Friday, May 7, 2010

Private Currency

Libertarians and the like will enjoy this notice: there is no law preventing you from producing a private currency. One of your own issue, backed by gold. There's no guarantee that anyone would accept it. (I wouldn't.)
When I buy things, I pay with US Dollars. Either directly by handing over notes, or indirectly via a credit card, which involves a series of bank transfers. These dollars are valuable basically because the US government has a monopoly on their production, and because the government says they are. They are "legal tender," the denomination and payment instrument of debt. That is to say, if I owe someone money, they have to accept the notes as payment or the debt is void. If they demand I pay in gold bars, I can take it to court and tell them "Well, I tried to pay with these dollars, he didn't want them" and then they would rule that I don't owe money after all.
Libertarians dislike the idea of legal tender, as they want to neuter the government to the point of which it could not enforce such a decree. They perceive only things backed by metal or some other such tangible good, to be of value.
So logistically, to have your own currency, you'd need a printing press, intricate designs, some sort of anti-counterfeiting system so that it's difficult for other people to copy your notes, and a stash of gold so that people can redeem your notes at their request. They should not be confused with US Dollars, and for safety's sake, should be of a very different design and size.
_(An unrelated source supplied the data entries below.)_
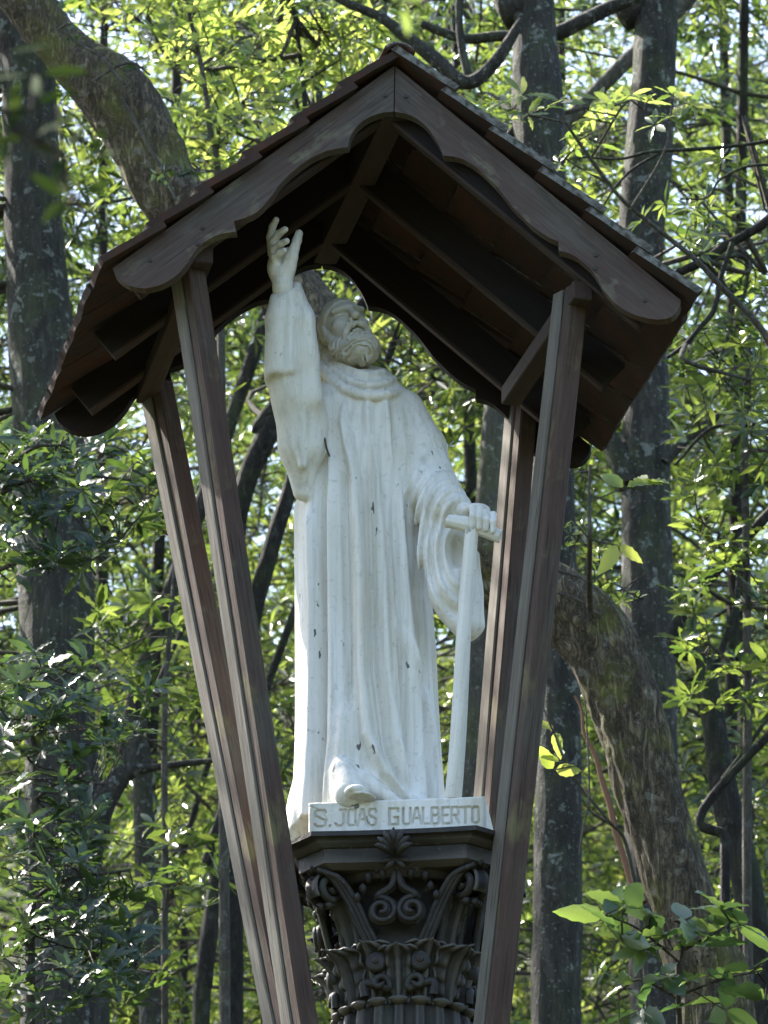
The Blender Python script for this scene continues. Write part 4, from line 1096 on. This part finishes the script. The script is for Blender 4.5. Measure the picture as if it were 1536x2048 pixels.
T12 = tree('forked_tree', 'leaning dark stems that show between the left posts and the statue', [(560, 800, 14), (543, 850, 20), (520, 900, 21), (497, 950, 20), (480, 1010, 19), (470, 1080, 19), (466, 1200, 19), (466, 1500, 20), (466, 2080, 22)], 7.4, BARK_DARK, up=[(-.2, 7.4, 12.6, .02)], seed=83,
           limbs=[([(480, 1400, 17), (505, 1240, 17), (530, 1140, 17), (556, 1050, 16), (578, 985, 15), (600, 900, 12), (630, 820, 9)], 7.4)], crown_at=ball((-.6, 8.0, 12.4), 1.0, 12), mat=LEAF_A)
T13 = tree('young_tree', 'thin dark stem standing above the left roof slope', [(585, -60, 3), (592, 40, 4), (600, 110, 4.5), (609, 200, 5), (612, 330, 6), (606, 600, 7), (600, 1000, 8), (598, 1500, 9), (598, 2080, 10)], 6.2, BARK_DARK, up=[(-.55, 6.2, 13.6, .006)], seed=88, rough=.05, seg=10,
           limbs=[([(606, 165, 2.5), (640, 145, 2), (680, 120, 1.6)], 6.2), ([(597, 80, 2.5), (560, 60, 2), (520, 66, 1.5)], 6.2)], crown_at=[np.array(at(a, b, 6.2+c)) for a, b, c in ((520, 60, .2), (640, 60, 0), (560, 150, .3), (480, 140, .5), (680, 110, .1), (720, 60, .3), (590, 20, 0), (470, 40, .4))], mat=LEAF_B, n_ros=9, spread=(.26, .3, .22))
T14 = tree('bent_tree', 'bare dark branches reaching in from the right edge beside the eave', [(1600, 300, 12), (1590, 600, 16), (1588, 1000, 20), (1590, 1500, 24), (1590, 2080, 28)], 4.6, BARK_DARK, up=[(2.3, 4.6, 13.2, .03)], seed=93,
           limbs=[([(1590, 380, 12), (1536, 440, 11), (1490, 470, 10), (1450, 492, 10), (1410, 520, 9), (1370, 540, 9), (1338, 556, 7), (1310, 580, 5)], 4.3), ([(1465, 486, 6), (1440, 560, 6), (1428, 620, 6), (1400, 655, 5), (1370, 690, 5), (1335, 715, 4)], 4.2),
                  ([(1592, 270, 4), (1500, 288, 4), (1400, 298, 4), (1300, 304, 3.5), (1240, 318, 3), (1165, 314, 2.5)], 4.0), ([(1330, 302, 3), (1270, 335, 3), (1230, 375, 2.5), (1205, 415, 2)], 4.0), ([(1592, 330, 3.5), (1500, 332, 3), (1440, 360, 2.5), (1415, 395, 2), (1360, 398, 2)], 4.1), ([(1592, 830, 5), (1500, 850, 4), (1420, 858, 3.5), (1350, 930, 3)], 4.4)],
           crown_at=[np.array(at(a, b, 4.3+c)) for a, b, c in ((1400, 400, .1), (1440, 340, .2), (1370, 480, .0), (1500, 520, .3), (1480, 640, .2), (1500, 760, .1), (1440, 720, .4), (1530, 420, .1), (1500, 900, .2))], mat=LEAF_A, n_ros=8, spread=(.2, .25, .16), size=(.06, .10))
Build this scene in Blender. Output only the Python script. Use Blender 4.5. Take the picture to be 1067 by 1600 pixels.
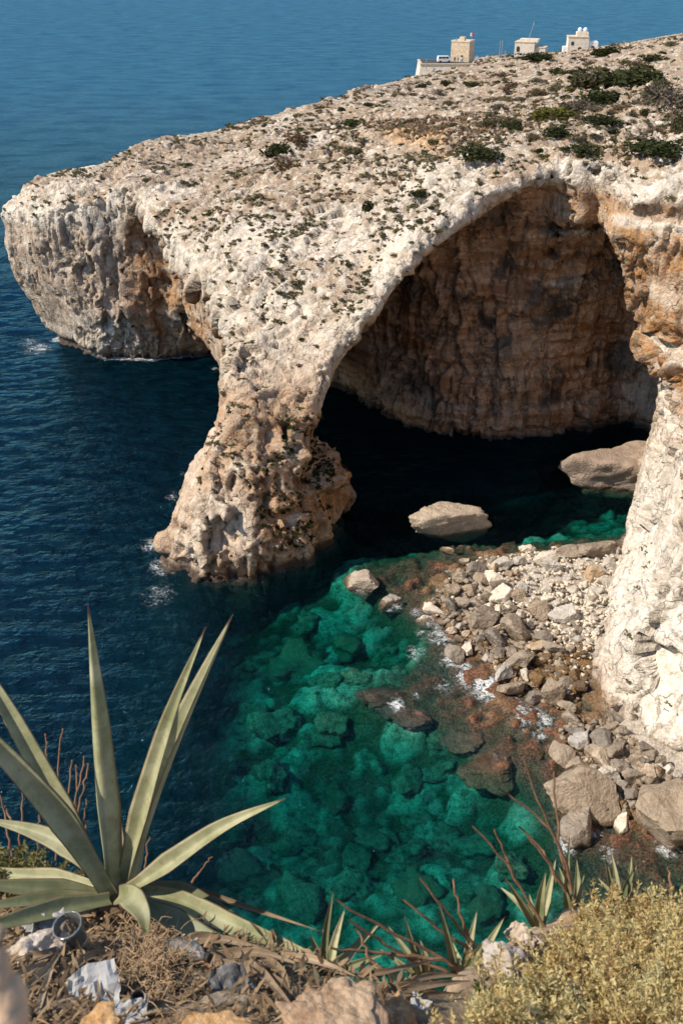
import bpy, bmesh, math, random, time
import numpy as np
import openvdb
from mathutils import Vector, Matrix, Euler
from mathutils.bvhtree import BVHTree

T0 = time.time()
random.seed(7)
RNG = np.random.default_rng(7)
SC = bpy.context.scene
for o in list(bpy.data.objects):
    bpy.data.objects.remove(o)
COL = SC.collection

# ------------------------------------------------------------------ camera
CAM_H = 60.0
PITCH = math.radians(30.0)
cam_d = bpy.data.cameras.new('camera')
cam = bpy.data.objects.new('camera', cam_d)
COL.objects.link(cam)
cam.location = (0, 0, CAM_H)
cam.rotation_euler = (math.radians(90) - PITCH, 0, 0)
cam_d.sensor_fit = 'VERTICAL'
cam_d.sensor_height = 36.0
cam_d.sensor_width = 24.0
cam_d.lens = 35.0
cam_d.clip_start = 0.05
cam_d.clip_end = 60000
cam_d.dof.use_dof = True
cam_d.dof.focus_distance = 70.0
cam_d.dof.aperture_fstop = 11.0
SC.camera = cam

# ------------------------------------------------------------------ light
SUN_AZ = -106.0      # degrees from straight ahead, negative = to the left
SUN_EL = 46.0
world = bpy.data.worlds.new('World')
SC.world = world
world.use_nodes = True
wn = world.node_tree
bg = wn.nodes['Background']
sky = wn.nodes.new('ShaderNodeTexSky')
sky.sky_type = 'NISHITA'
sky.sun_disc = False
sky.sun_elevation = math.radians(SUN_EL)
sky.sun_rotation = math.radians(SUN_AZ)
sky.air_density = 1.0
sky.dust_density = 0.15
sky.ozone_density = 2.0
wn.links.new(sky.outputs['Color'], bg.inputs['Color'])
bg.inputs['Strength'].default_value = 0.15
sun_d = bpy.data.lights.new('sun', 'SUN')
sun_d.energy = 5.0
sun_d.angle = math.radians(0.5)
sun_d.color = (1.0, 0.91, 0.77)
sun = bpy.data.objects.new('sun', sun_d)
COL.objects.link(sun)
_a, _e = math.radians(SUN_AZ), math.radians(SUN_EL)
SUN_DIR = Vector((math.sin(_a) * math.cos(_e), math.cos(_a) * math.cos(_e), math.sin(_e)))
sun.rotation_euler = SUN_DIR.to_track_quat('Z', 'Y').to_euler()
sun.location = (-60, 20, 120)
SC.view_settings.view_transform = 'Standard'
SC.view_settings.look = 'None'
SC.view_settings.exposure = 0.2
SC.view_settings.gamma = 1.0
SC.view_settings.use_curve_mapping = False
SC.render.engine = 'CYCLES'
cy = SC.cycles
cy.use_denoising = True
cy.max_bounces = 8
cy.diffuse_bounces = 3
cy.glossy_bounces = 2
cy.transmission_bounces = 3
cy.transparent_max_bounces = 10
cy.volume_bounces = 0
cy.sample_clamp_indirect = 6.0
cy.caustics_reflective = False
cy.caustics_refractive = False

# ------------------------------------------------------------------ measuring: a sight line from the viewpoint to a place
_FW = np.array([0, math.cos(PITCH), -math.sin(PITCH)])
_UP = np.array([0, math.sin(PITCH), math.cos(PITCH)])
_C = np.array([0, 0, CAM_H])
def sight(px, py):
    return _FW * 1555.0 + np.array([1.0, 0, 0]) * (px - 533.5) - _UP * (py - 800.0)
def at_z(px, py, z=0.0):
    v = sight(px, py); return _C + v * ((z - CAM_H) / v[2])
def at_y(px, py, y):
    v = sight(px, py); return _C + v * (y / v[1])
def at_w(px, py, w):
    return _C + sight(px, py) * (w / 1555.0)

# ------------------------------------------------------------------ helpers
def tag(o, label=None, cat=None, group=None, kind=None):
    if label: o['label'] = label
    if cat: o['category'] = cat
    if group: o['group'] = group
    if kind: o['kind'] = kind
    return o
def link(name, me, mat=None, parent=None, loc=None, rot=None, scale=None, smooth=False):
    o = bpy.data.objects.new(name, me)
    COL.objects.link(o)
    if mat is not None and me is not None and not me.materials:
        me.materials.append(mat)
    if parent is not None: o.parent = parent
    if loc is not None: o.location = loc
    if rot is not None: o.rotation_euler = rot
    if scale is not None: o.scale = scale
    if smooth: me.polygons.foreach_set('use_smooth', [True] * len(me.polygons))
    return o
def empty(name, loc=(0, 0, 0), rz=0.0):
    o = bpy.data.objects.new(name, None); COL.objects.link(o)
    o.location = loc; o.rotation_euler = (0, 0, rz); o.empty_display_size = 0.1
    return o
def mesh_np(name, V, F, smooth=True):
    """mesh from numpy arrays; F is (n,3) or (n,4)"""
    me = bpy.data.meshes.new(name)
    n, k = F.shape
    me.vertices.add(len(V)); me.vertices.foreach_set('co', np.ascontiguousarray(V, np.float32).ravel())
    me.loops.add(n * k); me.loops.foreach_set('vertex_index', np.ascontiguousarray(F, np.int32).ravel())
    me.polygons.add(n); me.polygons.foreach_set('loop_start', np.arange(0, n * k, k, dtype=np.int32))
    me.polygons.foreach_set('use_smooth', np.full(n, smooth))
    me.update(calc_edges=True); me.validate()
    return me
def set_attr(me, name, arr):
    a = me.attributes.new(name, 'FLOAT', 'POINT'); a.data.foreach_set('value', np.ascontiguousarray(arr, np.float32))

def _hash(i, j, k, seed):
    h = (i.astype(np.int64) * 374761393 + j.astype(np.int64) * 668265263 + k.astype(np.int64) * 2147483647 + seed * 1274126177) & 0xffffffff
    h = ((h ^ (h >> 13)) * 1274126177) & 0xffffffff
    h = ((h ^ (h >> 16)) * 2246822519) & 0xffffffff
    return ((h ^ (h >> 15)) & 0xffff).astype(np.float32) / 32767.5 - 1.0
def vnoise(P, size, seed=0):
    """smooth value noise at points P (n,3); size scalar or 3"""
    Q = P / np.asarray(size, np.float32)
    I = np.floor(Q); Fr = (Q - I).astype(np.float32); I = I.astype(np.int32)
    Fr = Fr * Fr * Fr * (Fr * (Fr * 6 - 15) + 10)
    out = 0
    for a in (0, 1):
        wa = Fr[:, 0] if a else 1 - Fr[:, 0]
        for b in (0, 1):
            wb = Fr[:, 1] if b else 1 - Fr[:, 1]
            for c in (0, 1):
                wc = Fr[:, 2] if c else 1 - Fr[:, 2]
                out = out + wa * wb * wc * _hash(I[:, 0] + a, I[:, 1] + b, I[:, 2] + c, seed)
    return out
def fbm(P, size, octs=4, seed=0, gain=0.5):
    s = np.asarray(size, np.float32); amp = 1.0; out = 0
    for o in range(octs):
        out = out + amp * vnoise(P + 17.3 * o, s, seed + o); s = s / 2.03; amp *= gain
    return out
def worley(P, size, seed=0, vec=False):
    """distance to nearest and second feature point (cells), and the cell id"""
    Q = P / np.asarray(size, np.float32); I = np.floor(Q).astype(np.int32); Fr = (Q - I).astype(np.float32)
    d1 = np.full(len(P), 9., np.float32); d2 = d1.copy(); cid = np.zeros(len(P), np.float32); dv = np.zeros((len(P), 3), np.float32)
    for a in (-1, 0, 1):
        for b in (-1, 0, 1):
            for c in (-1, 0, 1):
                J = I + np.array([a, b, c], np.int32)
                fx = .5 + .45 * _hash(J[:, 0], J[:, 1], J[:, 2], seed); fy = .5 + .45 * _hash(J[:, 0], J[:, 1], J[:, 2], seed + 1); fz = .5 + .45 * _hash(J[:, 0], J[:, 1], J[:, 2], seed + 2)
                D = np.stack([Fr[:, 0] - a - fx, Fr[:, 1] - b - fy, Fr[:, 2] - c - fz], 1); dd = np.sqrt((D * D).sum(1))
                m = dd < d1
                d2 = np.where(m, d1, np.minimum(d2, dd)); cid = np.where(m, _hash(J[:, 0], J[:, 1], J[:, 2], seed + 3), cid); d1 = np.where(m, dd, d1)
                if vec: dv = np.where(m[:, None], D, dv)
    return (d1, d2, cid, dv) if vec else (d1, d2, cid)
def smooth01(a, b, x):
    t = np.clip((x - a) / (b - a), 0, 1); return t * t * (3 - 2 * t)
def smin(a, b, k):
    h = np.clip(0.5 + 0.5 * (b - a) / k, 0, 1); return b + (a - b) * h - k * h * (1 - h)
def smax(a, b, k):
    return -smin(-a, -b, k)

class TPS:
    """thin plate spline z(x,y) through scattered points"""
    def __init__(s, pts, lam=0.3):
        P = np.asarray(pts, float); s.c = P[:, :2] / 50.0
        n = len(P); K = s._k(s.c, s.c) + lam * 1e-3 * np.eye(n)
        A = np.zeros((n + 3, n + 3)); A[:n, :n] = K; A[:n, n] = 1; A[:n, n+1:] = s.c; A[n, :n] = 1; A[n+1:, :n] = s.c.T
        s.w = np.linalg.solve(A, np.concatenate([P[:, 2], [0, 0, 0]]))
    @staticmethod
    def _k(a, b):
        r2 = ((a[:, None] - b[None])**2).sum(2); return 0.5 * r2 * np.log(r2 + 1e-12)
    def __call__(s, x, y):
        x, y = np.broadcast_arrays(np.asarray(x, float), np.asarray(y, float)); q = np.stack([x.ravel(), y.ravel()], 1) / 50.0
        out = np.empty(len(q))
        for i in range(0, len(q), 40000):
            c = q[i:i+40000]; out[i:i+40000] = s._k(c, s.c) @ s.w[:-3] + s.w[-3] + c @ s.w[-2:]
        return out.reshape(x.shape)
def poly_sd(poly, x, y):
    """signed distance (negative inside) to a plan polygon"""
    P = np.asarray(poly, np.float32)[:, :2]; x = x.astype(np.float32); y = y.astype(np.float32)
    d = np.full(x.shape, 1e9, np.float32); ins = np.zeros(x.shape, bool)
    for i in range(len(P)):
        ax, ay = P[i]; bx, by = P[(i + 1) % len(P)]
        ex, ey = bx - ax, by - ay; wx, wy = x - ax, y - ay
        t = np.clip((wx * ex + wy * ey) / (ex * ex + ey * ey + 1e-9), 0, 1)
        d = np.minimum(d, (wx - ex * t)**2 + (wy - ey * t)**2)
        c = ((ay > y) != (by > y)) & (x < (bx - ax) * (y - ay) / (by - ay + 1e-12) + ax)
        ins ^= c
    d = np.sqrt(d); return np.where(ins, -d, d)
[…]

As a precedent for this, Scottish-printed notes in the UK are not legal tender in Scotland. In spite of this, a number of shops will accept them anyway, as if it were a check written out to them.
In the past, currency issuing was generally done by banks, who made them as a symbolic representation of a deposit, and then people exchanged them to save themselves the trouble of retrieving the deposit to hand over to the shopkeeper, who probably planned to spend it on something else anyway. The note was lighter and more portable than the original deposit, and easier to handle commerce in. Governments got into the act later.
Now as for accepting, I think it would go over about as well as a foreign-issued currency. In theory I could pay for my groceries in British pounds, or Mexican pesos, or Chinese renminbi, but in practice the store's probably going to demand US dollars, because it can use those right away.